Everyone I know has a different description of their loneliness. For example, mine is a vacuum. Not quite the Henry Hoover kind, unfortunately, but the kind that sits right in the pit of my stomach like a nauseating, empty void. It’s that same loneliness, in all its different forms, that millions of people silently battle with each day, yet it’s rarely mentioned aloud. Ironically, loneliness itself has therefore become an incredibly lonely issue – one that is experienced by many but talked about by a few. This loaded silence meant that, until recently, that I believed my own experience of loneliness just simply wasn’t normal.

As someone who loves her own space, I never understood how I could also feel lonely within it. Ever since childhood, my happy place revolved around me, a brand-new LEGO set, and cartoon shows playing on repeat. But despite enjoying my alone time, that vacuum of dread and loneliness still managed to consume my thoughts on a nightly basis. It was then that I was first introduced to the assumption that being alone automatically resulted in loneliness, and so I did the exact opposite. I surrounded myself with people; attending parties, gatherings, quiz nights, clubs, until almost every second of my time was spent with anyone but myself. In my mind, the louder my social life was, the quieter that loneliness would become. In reality, this was far from true. The room could be full of people laughing, dancing and having a good time – the furthest thing from being alone – yet in that moment I had never felt more isolated or disconnected. It seemed like the more crowded a room became, the smaller I was and the larger that empty void grew until it completely overwhelmed me. I felt like I had failed on some level, in my social life, in my independence, and in my own capability as an individual.
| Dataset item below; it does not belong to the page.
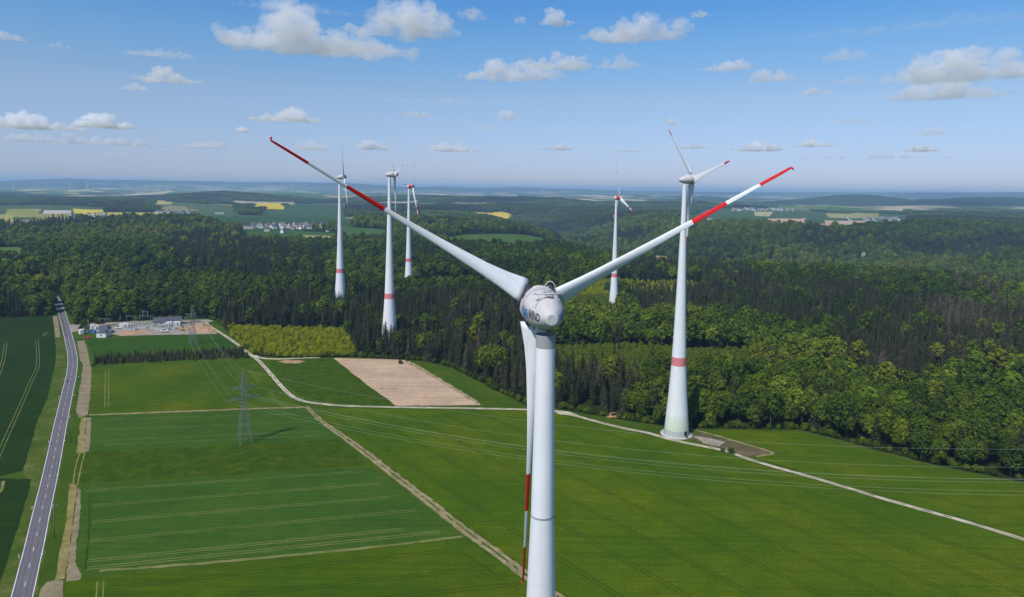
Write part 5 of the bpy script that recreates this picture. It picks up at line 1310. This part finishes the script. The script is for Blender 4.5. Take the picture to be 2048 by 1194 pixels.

Those unspoken assumptions and the stigma surrounding the term loneliness began to feed me this belief that I was both a burden and a failure, cultivating a self-doubt that questioned how I could ever escape my loneliness when not even a room full of people could “fix” what I was feeling. It is this same stigma that continues to equate our loneliness to weakness and instead of allowing ourselves to feel and confide in those around us, we are shamed into silence.

It was when I decided to open up about my loneliness to a few people that I realised just how many others felt the same way I did. All different backgrounds, all different ages, and each of them experiencing their own kind of loneliness. Rather than questioning myself and trying to “fix” what I was feeling, I started to instead question the stigma that surrounds such an issue and to expose the shame culture that made me believe I was ever in need of fixing to begin with.

In doing so, I realised that feeling lonely doesn’t necessarily mean being alone. Loneliness can be found in the most crowded of rooms and in the emptiest of spaces – it affects us all in different ways with each experience just as valid as the next. Loneliness is not weakness. It is not failure. It does not lessen our independence, nor does it reduce our capability as an individual.

Knowing that, I stopped attempting to suppress my vacuum and instead began to acknowledge it – to sit with it and allow myself to feel. Once I recognised that I no longer had to run from my loneliness, I slowly began to enjoy my alone time again. I rediscovered my happy place (which still very much consists of me, LEGO and back-to-back cartoons) and the joy that comes with my own company.

During Mental Health Awareness Week this year, let’s challenge the unspoken stigma which labels loneliness as a ‘one size fits all’ issue. In place of that stigma, I want to reassure you of the validity of what you are feeling and to encourage you to not only check in with those around you that are physically isolated, but also those who outwardly appear to be the least alone.

Regardless of what our loneliness looks like, whether it’s a silent vacuum or a swirling anxiety, whether it’s loudest in a crowded room or an empty space – we are far from alone in facing it, and it’s time that we broke the shame culture that tells us otherwise.